To understand how HFSC works, we must first introduce a service
curve. Overall, it's a nondecreasing function of some time unit,
returning the amount of service (an allowed or allocated amount
of bandwidth) at some specific point in time. The purpose of it
should be subconsciously obvious: if a class was allowed to
transfer not less than the amount specified by its service curve,
then the service curve is not violated.
Still, we need more elaborate criterion than just the above
(although in the most generic case it can be reduced to it). The
criterion has to take two things into account:
• idling periods
• the ability to "look back", so if during current active
period the service curve is violated, maybe it isn't if
we count excess bandwidth received during earlier active
period(s)
Let's define the criterion as follows:
(1) For each t1, there must exist t0 in set B, so S(t1-t0) <= w(t0,t1)
Here 'w' denotes the amount of service received during some time
period between t0 and t1. B is a set of all times, where a
session becomes active after idling period (further denoted as
'becoming backlogged'). For a clearer picture, imagine two
situations:
a) our session was active during two periods, with a small
time gap between them
b) as in (a), but with a larger gap
Consider (a): if the service received during both periods meets
(1), then all is well. But what if it doesn't do so during the
2nd period? If the amount of service received during the 1st
period is larger than the service curve, then it might compensate
for smaller service during the 2nd period and the gap - if the
gap is small enough.
If the gap is larger (b) - then it's less likely to happen
(unless the excess bandwidth allocated during the 1st part was
really large). Still, the larger the gap - the less interesting
is what happened in the past (e.g. 10 minutes ago) - what matters
is the current traffic that just started.
From HFSC's perspective, more interesting is answering the
following question: when should we start transferring packets, so
a service curve of a class is not violated. Or rephrasing it: How
much X() amount of service should a session receive by time t, so
the service curve is not violated. Function X() defined as below
is the basic building block of HFSC, used in: eligible, deadline,
virtual-time and fit-time curves. Of course, X() is based on
equation (1) and is defined recursively:
• At the 1st backlogged period beginning function X is
initialized to generic service curve assigned to a class
• At any subsequent backlogged period, X() is:
min(X() from previous period ; w(t0)+S(t-t0) for t>=t0),
... where t0 denotes the beginning of the current
backlogged period.
HFSC uses either linear, or two-piece linear service curves.
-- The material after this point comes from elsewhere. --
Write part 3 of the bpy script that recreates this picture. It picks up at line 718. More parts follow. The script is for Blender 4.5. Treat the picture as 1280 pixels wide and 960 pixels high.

In
case of linear or two-piece linear convex functions (first slope
< second slope), min() in X's definition reduces to the 2nd
argument. But in case of two-piece concave functions, the 1st
argument might quickly become lesser for some t>=t0. Note, that
for some backlogged period, X() is defined only from that
period's beginning. We also define X^(-1)(w) as smallest t>=t0,
for which X(t) = w. We have to define it this way, as X() is
usually not an injection.
The above generic X() can be one of the following:
E() In realtime criterion, selects packets eligible for
sending. If none are eligible, HFSC will use linkshare
criterion. Eligible time 'et' is calculated with
reference to packets' heads ( et = E^(-1)(w) ). It's
based on RT service curve, but in case of a convex curve,
uses its 2nd slope only.
D() In realtime criterion, selects the most suitable packet
from the ones chosen by E(). Deadline time 'dt'
corresponds to packets' tails (dt = D^(-1)(w+l), where
'l' is packet's length). Based on RT service curve.
V() In linkshare criterion, arbitrates which packet to send
next. Note that V() is function of a virtual time - see
LINKSHARE CRITERION section for details. Virtual time
'vt' corresponds to packets' heads (vt = V^(-1)(w)).
Based on LS service curve.
F() An extension to linkshare criterion, used to limit at
which speed linkshare criterion is allowed to dequeue.
Fit-time 'ft' corresponds to packets' heads as well
(ft = F^(-1)(w)). Based on UL service curve.
Be sure to make clean distinction between session's RT, LS and UL
service curves and the above "utility" functions.